- EXERCISE DETAILS
Reproduce the top of the data verbatim, through and including the line that contains "COL = SC.collection".

- DATA SHOWN
-- BEGIN --
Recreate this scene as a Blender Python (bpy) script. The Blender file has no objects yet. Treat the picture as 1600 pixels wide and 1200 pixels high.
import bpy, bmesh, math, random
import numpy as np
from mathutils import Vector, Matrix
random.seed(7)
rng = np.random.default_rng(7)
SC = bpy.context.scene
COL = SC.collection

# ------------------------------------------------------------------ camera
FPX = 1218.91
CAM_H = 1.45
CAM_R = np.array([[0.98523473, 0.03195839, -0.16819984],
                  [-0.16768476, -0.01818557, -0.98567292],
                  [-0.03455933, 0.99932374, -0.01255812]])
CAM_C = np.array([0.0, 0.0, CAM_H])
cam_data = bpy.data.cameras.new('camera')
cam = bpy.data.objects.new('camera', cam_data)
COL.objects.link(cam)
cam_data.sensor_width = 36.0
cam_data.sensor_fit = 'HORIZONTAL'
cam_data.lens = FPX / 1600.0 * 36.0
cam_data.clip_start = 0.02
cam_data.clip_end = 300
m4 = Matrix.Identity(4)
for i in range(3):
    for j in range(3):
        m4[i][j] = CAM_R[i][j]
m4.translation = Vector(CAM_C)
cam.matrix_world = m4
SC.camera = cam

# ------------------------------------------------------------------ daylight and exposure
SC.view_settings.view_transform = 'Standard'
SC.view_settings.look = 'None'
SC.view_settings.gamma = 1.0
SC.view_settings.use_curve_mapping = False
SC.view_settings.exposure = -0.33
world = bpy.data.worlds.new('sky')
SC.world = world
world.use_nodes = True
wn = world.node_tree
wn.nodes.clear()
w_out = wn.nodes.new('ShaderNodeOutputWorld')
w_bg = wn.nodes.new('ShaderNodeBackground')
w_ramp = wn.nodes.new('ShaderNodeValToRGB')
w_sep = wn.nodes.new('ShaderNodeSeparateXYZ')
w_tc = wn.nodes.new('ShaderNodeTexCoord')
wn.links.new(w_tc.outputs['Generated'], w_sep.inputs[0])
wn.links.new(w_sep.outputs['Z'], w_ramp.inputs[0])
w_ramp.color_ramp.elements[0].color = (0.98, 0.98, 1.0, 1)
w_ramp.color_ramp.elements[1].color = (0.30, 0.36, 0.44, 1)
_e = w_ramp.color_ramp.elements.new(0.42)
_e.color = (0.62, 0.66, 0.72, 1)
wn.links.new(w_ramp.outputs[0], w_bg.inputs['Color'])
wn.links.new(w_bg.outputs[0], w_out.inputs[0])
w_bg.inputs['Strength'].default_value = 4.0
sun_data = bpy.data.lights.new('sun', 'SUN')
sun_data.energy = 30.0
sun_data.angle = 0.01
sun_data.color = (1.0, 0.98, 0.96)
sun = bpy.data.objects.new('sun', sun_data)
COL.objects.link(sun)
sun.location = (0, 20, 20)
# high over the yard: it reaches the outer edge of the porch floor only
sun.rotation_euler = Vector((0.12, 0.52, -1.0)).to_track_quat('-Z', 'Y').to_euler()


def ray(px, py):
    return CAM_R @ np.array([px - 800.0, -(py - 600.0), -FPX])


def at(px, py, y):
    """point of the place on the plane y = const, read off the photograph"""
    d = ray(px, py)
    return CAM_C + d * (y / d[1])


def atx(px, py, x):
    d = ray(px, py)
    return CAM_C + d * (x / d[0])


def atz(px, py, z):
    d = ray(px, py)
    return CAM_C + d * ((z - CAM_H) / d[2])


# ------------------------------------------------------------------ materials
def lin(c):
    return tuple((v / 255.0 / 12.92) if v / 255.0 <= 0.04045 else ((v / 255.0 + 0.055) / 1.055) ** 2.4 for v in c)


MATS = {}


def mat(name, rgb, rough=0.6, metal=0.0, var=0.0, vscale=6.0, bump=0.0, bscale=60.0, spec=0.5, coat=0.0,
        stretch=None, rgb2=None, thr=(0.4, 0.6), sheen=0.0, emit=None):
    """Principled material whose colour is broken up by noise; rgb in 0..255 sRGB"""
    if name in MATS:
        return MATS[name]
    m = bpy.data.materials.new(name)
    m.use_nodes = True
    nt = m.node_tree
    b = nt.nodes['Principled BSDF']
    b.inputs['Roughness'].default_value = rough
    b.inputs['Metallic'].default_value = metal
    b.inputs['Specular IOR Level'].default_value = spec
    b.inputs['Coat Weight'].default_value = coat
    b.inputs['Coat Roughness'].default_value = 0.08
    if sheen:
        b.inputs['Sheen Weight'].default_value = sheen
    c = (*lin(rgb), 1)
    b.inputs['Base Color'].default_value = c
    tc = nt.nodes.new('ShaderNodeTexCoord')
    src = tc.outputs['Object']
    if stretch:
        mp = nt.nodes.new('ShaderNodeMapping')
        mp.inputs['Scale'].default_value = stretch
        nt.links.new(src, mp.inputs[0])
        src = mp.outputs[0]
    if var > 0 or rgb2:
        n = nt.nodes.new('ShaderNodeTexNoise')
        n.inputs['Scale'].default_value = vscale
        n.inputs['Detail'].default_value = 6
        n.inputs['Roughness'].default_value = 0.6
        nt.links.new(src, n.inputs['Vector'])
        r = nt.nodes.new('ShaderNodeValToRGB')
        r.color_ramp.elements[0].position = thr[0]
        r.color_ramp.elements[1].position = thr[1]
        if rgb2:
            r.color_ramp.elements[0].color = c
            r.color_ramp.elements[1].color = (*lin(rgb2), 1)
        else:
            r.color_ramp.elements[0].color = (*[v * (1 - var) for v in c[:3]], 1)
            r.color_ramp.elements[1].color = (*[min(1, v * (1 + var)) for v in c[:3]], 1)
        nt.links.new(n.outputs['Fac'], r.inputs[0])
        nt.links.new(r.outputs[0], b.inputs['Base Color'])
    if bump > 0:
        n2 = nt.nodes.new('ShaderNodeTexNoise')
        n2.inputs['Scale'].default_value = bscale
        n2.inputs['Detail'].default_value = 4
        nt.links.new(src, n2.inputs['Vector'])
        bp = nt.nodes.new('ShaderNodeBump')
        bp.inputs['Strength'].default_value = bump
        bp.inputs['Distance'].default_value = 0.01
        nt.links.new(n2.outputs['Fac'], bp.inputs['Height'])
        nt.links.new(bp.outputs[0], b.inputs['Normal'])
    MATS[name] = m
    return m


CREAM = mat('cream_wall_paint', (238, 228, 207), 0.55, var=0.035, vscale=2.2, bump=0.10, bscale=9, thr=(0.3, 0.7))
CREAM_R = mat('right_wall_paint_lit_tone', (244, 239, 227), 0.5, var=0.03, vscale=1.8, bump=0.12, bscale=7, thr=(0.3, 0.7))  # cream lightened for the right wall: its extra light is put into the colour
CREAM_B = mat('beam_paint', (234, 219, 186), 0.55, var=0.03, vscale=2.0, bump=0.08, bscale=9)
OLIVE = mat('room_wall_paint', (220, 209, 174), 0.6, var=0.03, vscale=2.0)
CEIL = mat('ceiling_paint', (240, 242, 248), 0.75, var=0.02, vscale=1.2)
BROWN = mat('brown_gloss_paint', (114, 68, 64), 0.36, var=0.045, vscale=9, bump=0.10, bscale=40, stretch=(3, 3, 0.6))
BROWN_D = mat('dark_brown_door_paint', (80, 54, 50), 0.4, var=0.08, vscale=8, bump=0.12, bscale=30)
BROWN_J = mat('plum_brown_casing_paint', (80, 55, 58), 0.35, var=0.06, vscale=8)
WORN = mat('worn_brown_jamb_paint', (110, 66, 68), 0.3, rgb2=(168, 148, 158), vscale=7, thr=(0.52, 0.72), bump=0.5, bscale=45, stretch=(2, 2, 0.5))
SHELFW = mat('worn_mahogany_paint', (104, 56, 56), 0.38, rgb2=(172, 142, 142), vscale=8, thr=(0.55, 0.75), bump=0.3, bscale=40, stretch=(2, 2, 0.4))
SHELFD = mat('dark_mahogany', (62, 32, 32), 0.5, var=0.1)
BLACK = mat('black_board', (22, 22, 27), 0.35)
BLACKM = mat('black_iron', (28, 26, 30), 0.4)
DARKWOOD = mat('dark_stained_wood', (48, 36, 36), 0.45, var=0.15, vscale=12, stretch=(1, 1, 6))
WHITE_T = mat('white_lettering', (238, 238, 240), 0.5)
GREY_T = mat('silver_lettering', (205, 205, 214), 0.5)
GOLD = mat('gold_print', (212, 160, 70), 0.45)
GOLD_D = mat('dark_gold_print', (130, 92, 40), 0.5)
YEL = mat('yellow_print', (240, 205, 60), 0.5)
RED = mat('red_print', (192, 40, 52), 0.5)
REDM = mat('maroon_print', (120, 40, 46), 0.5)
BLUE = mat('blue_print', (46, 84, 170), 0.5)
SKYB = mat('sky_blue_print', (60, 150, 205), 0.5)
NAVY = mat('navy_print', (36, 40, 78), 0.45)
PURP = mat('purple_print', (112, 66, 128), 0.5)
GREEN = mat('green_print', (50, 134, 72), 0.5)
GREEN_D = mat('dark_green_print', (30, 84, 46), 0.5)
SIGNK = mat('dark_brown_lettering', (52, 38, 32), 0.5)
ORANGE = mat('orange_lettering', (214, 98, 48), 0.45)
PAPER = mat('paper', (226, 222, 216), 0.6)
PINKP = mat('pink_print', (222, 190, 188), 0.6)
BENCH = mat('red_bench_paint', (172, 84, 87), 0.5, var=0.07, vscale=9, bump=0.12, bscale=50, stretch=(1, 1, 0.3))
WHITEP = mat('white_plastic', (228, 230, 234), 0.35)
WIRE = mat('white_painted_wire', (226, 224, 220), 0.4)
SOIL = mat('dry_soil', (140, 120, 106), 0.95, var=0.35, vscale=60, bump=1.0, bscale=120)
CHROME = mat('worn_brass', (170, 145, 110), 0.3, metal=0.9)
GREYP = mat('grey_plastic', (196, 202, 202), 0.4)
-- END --
- SOLVED PROBLEM
Recreate this scene as a Blender Python (bpy) script. The Blender file has no objects yet. Treat the picture as 1600 pixels wide and 1200 pixels high.
import bpy, bmesh, math, random
import numpy as np
from mathutils import Vector, Matrix
random.seed(7)
rng = np.random.default_rng(7)
SC = bpy.context.scene
COL = SC.collection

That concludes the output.